In 2017, Canada, as a nation on paper, celebrated its 150th Birthday.
That same year, a growing chorus of voices tempered what had been planned as mass celebrations, as many among us chose to reflect on unfulfilled recommendations contained in the 2015 reports of the Truth and Reconciliation Commission.
Add to that, the 2019 Inquiry into Murdered and Missing Indigenous Women and Girls.
Then, shortly before Canada Day 2021 came news of the discovery of remains of Tk’emlups residential school pupils buried in unmarked graves.
That’s Ann Pohl, spokesperson for the Kitchissippi-Ottawa Valley Chapter of the Council of Canadians.
While Sir John A. Macdonald, deemed by many as the Father of Canada (and among key originators of Canada’s Residential School Policy) is no longer on the nation’s ten dollar bill, and most public meetings now begin with a Land Acknowledgement Protocol, Indigenous leaders are largely impatient with our progress on issues that speak to the core of how we look at ourselves as “Canadians”.

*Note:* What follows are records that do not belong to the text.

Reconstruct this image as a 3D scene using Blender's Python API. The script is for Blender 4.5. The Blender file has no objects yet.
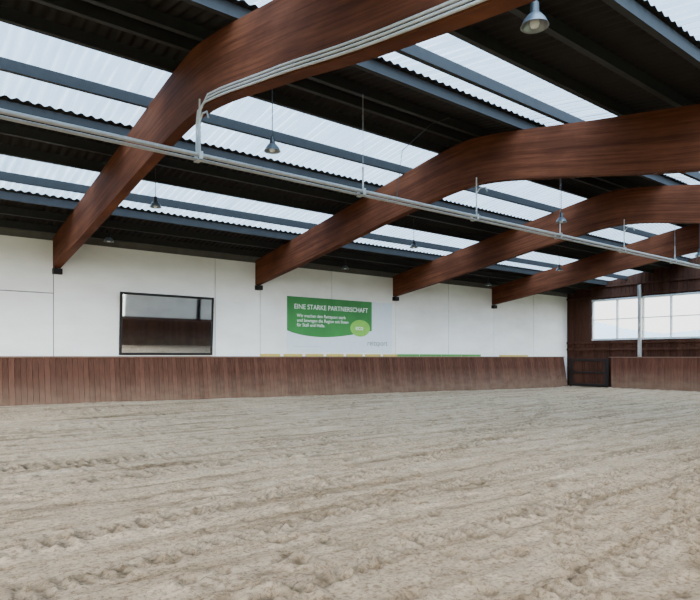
import bpy, bmesh, math, random
import numpy as np
from mathutils import Vector, noise
random.seed(3)
S=bpy.context.scene
EYE=1.6
YW=18.35     # long wall
YN=-1.2      # near long wall
YR=8.85      # ridge
XE=29.6      # end wall
XB=-6.0      # back wall
SL=0.165
ZR=EYE+5.1
def roof(y): return ZR-SL*abs(y-YR)

# ---------------------------------------------------------------- materials
def mat(name):
    m=bpy.data.materials.new(name); m.use_nodes=True
    nt=m.node_tree; b=nt.nodes['Principled BSDF']
    return m,nt,b
def N(nt,t,**kw):
    n=nt.nodes.new(t)
    for k,v in kw.items(): setattr(n,k,v)
    return n
def coords(nt,scale=(1,1,1),rot=(0,0,0)):
    tc=N(nt,'ShaderNodeTexCoord'); mp=N(nt,'ShaderNodeMapping')
    mp.inputs['Scale'].default_value=scale; mp.inputs['Rotation'].default_value=rot
    nt.links.new(tc.outputs['Object'],mp.inputs['Vector']); return mp.outputs['Vector']
def ramp(nt,fac,stops):
    r=N(nt,'ShaderNodeValToRGB'); cr=r.color_ramp
    while len(cr.elements)<len(stops): cr.elements.new(0.5)
    for e,(p,c) in zip(cr.elements,stops):
        e.position=p; e.color=(c[0],c[1],c[2],1)
    nt.links.new(fac,r.inputs['Fac']); return r.outputs['Color']
def mixc(nt,a,b,fac,mode='MIX'):
    m=N(nt,'ShaderNodeMix',data_type='RGBA',blend_type=mode)
    for sock,v in ((m.inputs[0],fac),(m.inputs[6],a),(m.inputs[7],b)):
        if hasattr(v,'links'): nt.links.new(v,sock)
        elif isinstance(v,(tuple,list)): sock.default_value=(v[0],v[1],v[2],1)
        else: sock.default_value=v
    return m.outputs[2]
def noiset(nt,vec,scale,detail=4,rough=0.55):
    n=N(nt,'ShaderNodeTexNoise'); n.inputs['Scale'].default_value=scale
    n.inputs['Detail'].default_value=detail; n.inputs['Roughness'].default_value=rough
    nt.links.new(vec,n.inputs['Vector']); return n.outputs['Fac']
def bump(nt,h,b,strength=0.3,dist=0.02,prev=None):
    n=N(nt,'ShaderNodeBump'); n.inputs['Strength'].default_value=strength; n.inputs['Distance'].default_value=dist
    nt.links.new(h,n.inputs['Height'])
    if prev: nt.links.new(prev,n.inputs['Normal'])
    if b: nt.links.new(n.outputs['Normal'],b.inputs['Normal'])
    return n.outputs['Normal']
def simple(name,col,rough=0.5,metal=0,var=0.12,sc=6,spec=0.5):
    m,nt,b=mat(name); v=coords(nt)
    f=noiset(nt,v,sc)
    c=ramp(nt,f,[(0.3,[x*(1-var) for x in col]),(0.7,[min(1,x*(1+var)) for x in col])])
    nt.links.new(c,b.inputs['Base Color']); b.inputs['Roughness'].default_value=rough; b.inputs['Metallic'].default_value=metal
    b.inputs['Specular IOR Level'].default_value=spec
    return m

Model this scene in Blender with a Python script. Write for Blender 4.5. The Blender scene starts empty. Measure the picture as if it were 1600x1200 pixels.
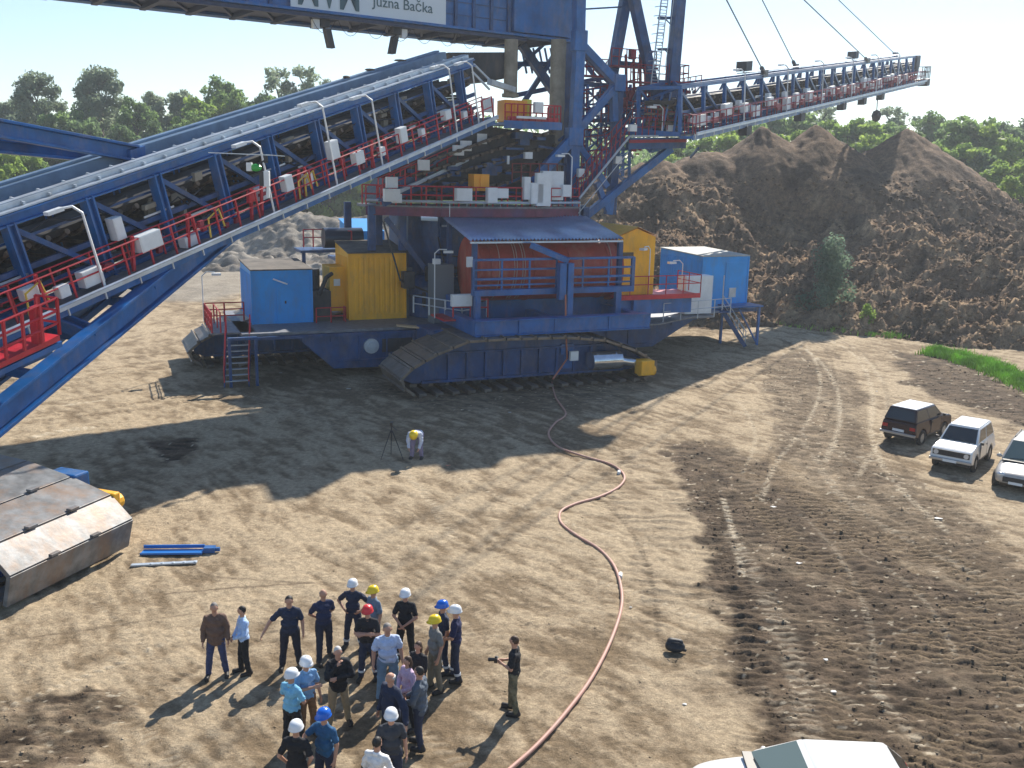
import bpy, math, random
import numpy as np
from mathutils import Vector, Matrix
random.seed(7); rng = np.random.default_rng(11)
sc = bpy.context.scene; COL = sc.collection
# ------------------------------------------------------------ camera
CF, CT, CR, CH = 1500.0, math.radians(12.6), math.radians(1.2), 11.5
cam_d = bpy.data.cameras.new('camera'); cam = bpy.data.objects.new('camera', cam_d); COL.objects.link(cam)
cam_d.sensor_width = 36; cam_d.lens = 36*CF/1600; cam_d.clip_start = .1; cam_d.clip_end = 6000
_F = Vector((0, math.cos(CT), -math.sin(CT))); _U = Vector((0, math.sin(CT), math.cos(CT))); _X = Vector((1, 0, 0))
_R = _X*math.cos(CR)+_U*math.sin(CR); _UP = -_X*math.sin(CR)+_U*math.cos(CR)
cam.matrix_world = Matrix(((_R.x, _UP.x, -_F.x, 0), (_R.y, _UP.y, -_F.y, 0), (_R.z, _UP.z, -_F.z, CH), (0, 0, 0, 1)))
sc.camera = cam
sc.render.resolution_x = 1024; sc.render.resolution_y = 768
# ------------------------------------------------------------ light
SUN_AZ = math.radians(22.0); SUN_EL = math.radians(39.0)
w = bpy.data.worlds.new('World'); sc.world = w; w.use_nodes = True
nt = w.node_tree; bg = nt.nodes['Background']; sky = nt.nodes.new('ShaderNodeTexSky')
sky.sky_type = 'NISHITA'; sky.sun_disc = False; sky.sun_elevation = SUN_EL; sky.sun_rotation = SUN_AZ
sky.air_density = 1.0; sky.dust_density = 0.2; sky.ozone_density = 3.0
nt.links.new(sky.outputs[0], bg.inputs[0]); bg.inputs[1].default_value = 0.10
sd = bpy.data.lights.new('sun', 'SUN'); so = bpy.data.objects.new('sun', sd); COL.objects.link(so)
sd.energy = 5.0; sd.angle = math.radians(.55); sd.color = (1, .93, .82)
sdir = Vector((math.sin(SUN_AZ)*math.cos(SUN_EL), math.cos(SUN_AZ)*math.cos(SUN_EL), math.sin(SUN_EL)))
so.rotation_euler = sdir.to_track_quat('Z', 'Y').to_euler(); so.location = (30, 60, 80)
sc.view_settings.view_transform = 'Standard'; sc.view_settings.look = 'None'
HAZE = 0.0006
sc.view_settings.exposure = 0.68; sc.view_settings.gamma = 1
# ------------------------------------------------------------ pixel drafting on real planes
def ray(px, py):
    return _R*((px-800)/CF)+_UP*((600-py)/CF)+_F
def G(px, py, z=0.0):
    r = ray(px, py); k = (z-CH)/r.z; return Vector((r.x*k, r.y*k, z))
def WY(px, py, Y):
    r = ray(px, py); k = Y/r.y; return Vector((r.x*k, Y, r.z*k+CH))
A23 = math.radians(23); E1 = Vector((math.cos(A23), math.sin(A23), 0)); E2 = Vector((-math.sin(A23), math.cos(A23), 0)); EZ = Vector((0, 0, 1))
def ms(s, w, z): return E1*s+E2*w+EZ*z
def P(px, py, w):
    r = ray(px, py); k = w/r.dot(E2); return Vector((r.x*k, r.y*k, r.z*k+CH))
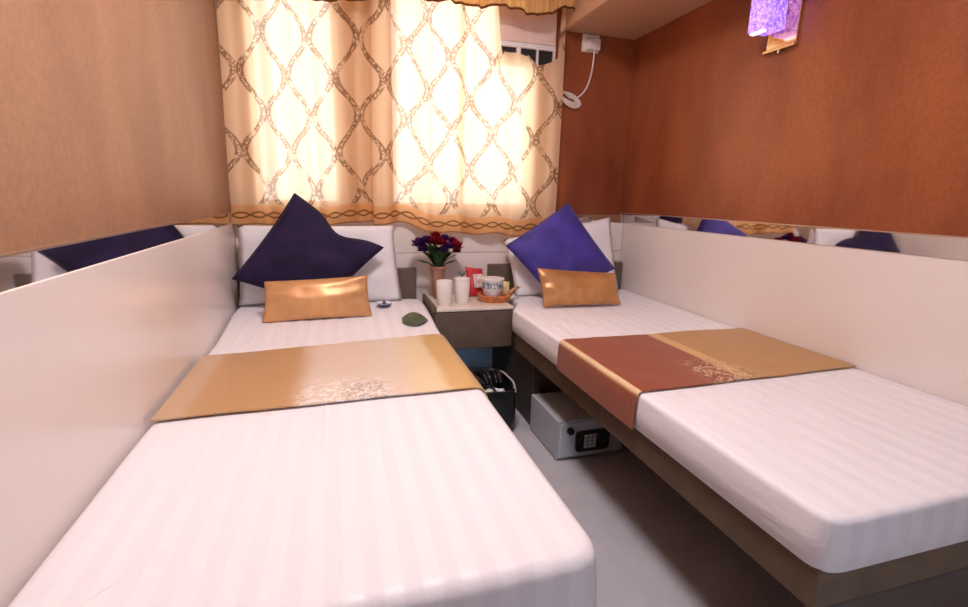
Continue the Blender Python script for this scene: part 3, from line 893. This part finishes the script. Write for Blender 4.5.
link('led', B(1.450, 1.470, 1.520, 1.578, 1.6055, 1.6125, .002, 1), led, wlp)
link('bracket', B(1.524, XR-.009, 1.52, 1.56, 1.67, 1.71, .002, 1), gold_edge, wlp)

# ------------------------------------------------------------------ ceiling lamp (the room's lamp)
LX, LY = .25, 1.02
cl = thing('ceiling_lamp', (LX, LY, ZC), 'round white ceiling lamp over the foot of the beds', 'ceiling lamp')
link('base', lathe(bmesh.new(), [(0, ZC), (.20, ZC), (.20, ZC-.02), (0, ZC-.02)], LX, LY, 40), white_plastic, cl, smooth=True)
dif = M('lit lamp diffuser', (.9, .88, .85), .5, var=0, emit=(1.0, .89, .90), estr=57)
link('diffuser', lathe(bmesh.new(), [(.19, ZC-.0205), (.185, ZC-.045), (.15, ZC-.062), (.08, ZC-.070), (0, ZC-.072)], LX, LY, 40), dif, cl, smooth='all')

# ------------------------------------------------------------------ daylight
wd = bpy.data.worlds.new('sky'); bpy.context.scene.world = wd; wd.use_nodes = True
bgn = wd.node_tree.nodes['Background']
bgn.inputs[0].default_value = (1.0, .97, .96, 1); bgn.inputs[1].default_value = 3.6

# ------------------------------------------------------------------ camera
cam = bpy.data.cameras.new('camera'); co = bpy.data.objects.new('camera', cam); C.objects.link(co)
r = Vector((0.9589404112651829, -0.2825647752017657, 0.024298877705307333))
u = Vector((0.03845708646925555, 0.2144402686191135, 0.9759797250429227))
w = Vector((0.2809881494705036, 0.9349719348781215, -0.21650205737452907))
mt = Matrix(((r.x, u.x, -w.x, 0), (r.y, u.y, -w.y, 0), (r.z, u.z, -w.z, 1.0175), (0, 0, 0, 1)))
co.matrix_world = mt
cam.sensor_width = 36; cam.lens = 485.2103/968*36; cam.clip_start = .02
sc = bpy.context.scene; sc.camera = co
vs = sc.view_settings
vs.view_transform = 'Standard'; vs.look = 'None'; vs.exposure = .36; vs.gamma = 1; vs.use_curve_mapping = False
sc.cycles.use_denoising = True
sc.cycles.max_bounces = 8; sc.cycles.transparent_max_bounces = 12
sc.cycles.sample_clamp_indirect = 6
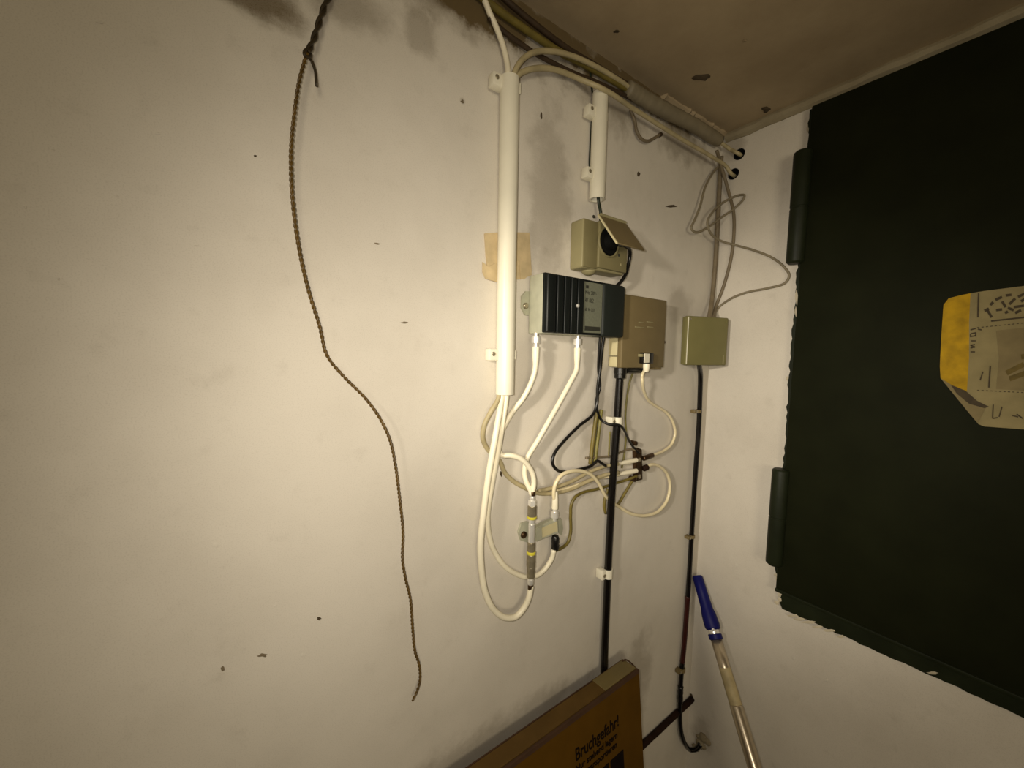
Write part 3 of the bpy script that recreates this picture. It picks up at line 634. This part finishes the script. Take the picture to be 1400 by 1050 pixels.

As well, the Red Dress now has symbolic importance.
Many Indigenous community leaders are calling for people to wear Orange Shirts or, if you prefer Red Dresses, on Canada Day.
The Kitchissipi-Ottawa Valley Chapter of the Council of Canadians is standing in solidarity with this attire as befitting the occasion, and are urging like-minded Canadians to do the same.
Their message is please consider ReconciliACTION on July 1st.